The interview went like a ping-pong match. Everything I gave her, Priyanka returned with more topspin and force. The ad-filmmaker at Film City waited impatiently. He sent word to her vanity van that his cast on the set, all drenched to play the rainy day scene, was now shivering!

Since she was going to host the 2017 Golden Globe Awards and had presented at the Oscars, the Billboard Music Awards and the Emmys in 2016, I brought up a subject that has become a hot potato in Bollywood. The authenticity of Hindi film awards. People have always believed they are suspect. And now even Bollywood actors have started expressing their distrust about the rating system. How genuine is it in Hollywood?
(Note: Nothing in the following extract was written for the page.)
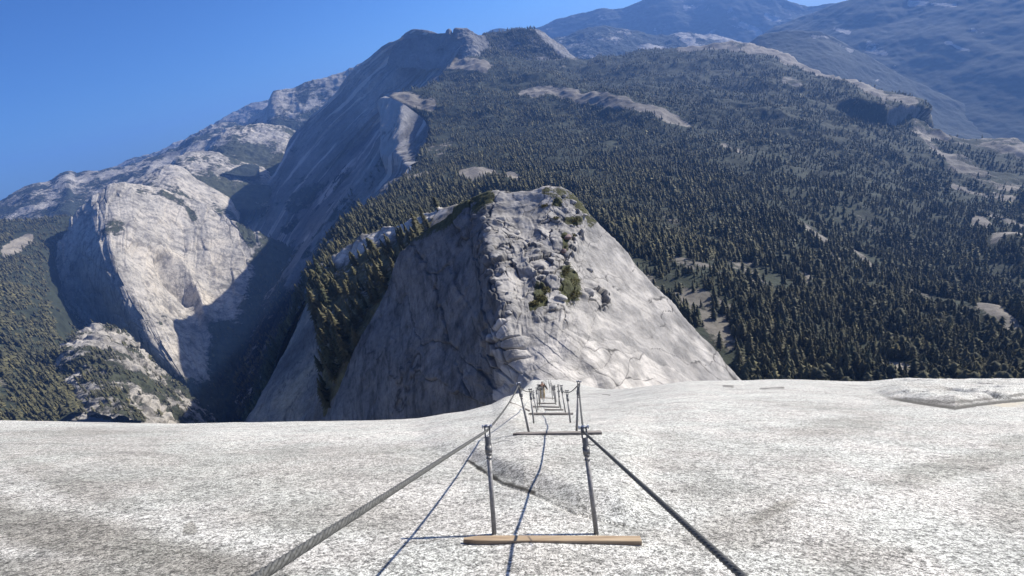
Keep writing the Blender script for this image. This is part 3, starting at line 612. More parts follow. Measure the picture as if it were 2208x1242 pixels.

She took the question in her stride. “I’ve attended as a presenter and spectator,” Priyanka reminded me. “I don’t know the inner workings of the awards and how they are decided. But from what I’ve been given to understand, the votes/ballots are tabulated by professional accounting firms and the sealed envelopes of the winners are only opened on stage. At the end of the day, awards are subjective and it all depends on who the jury is.”

It was unfair to keep trying to trap her into choosing or differentiating Bollywood from Hollywood, but I asked Priyanka if there is anything back in India that would make her chuck everything she had worked so hard to achieve globally and return home for good.

She tut-tutted impatiently: “I didn’t ‘chuck’ anything to achieve a global career and that includes my home country, India. I don’t need to make a choice because I can do both. If you work hard and smart, there’s a lot you can do. I successfully managed to do Bajirao Mastani, Quantico and Baywatch and I will continue to do similar things. I’m a Hindi film actor first, don’t forget.”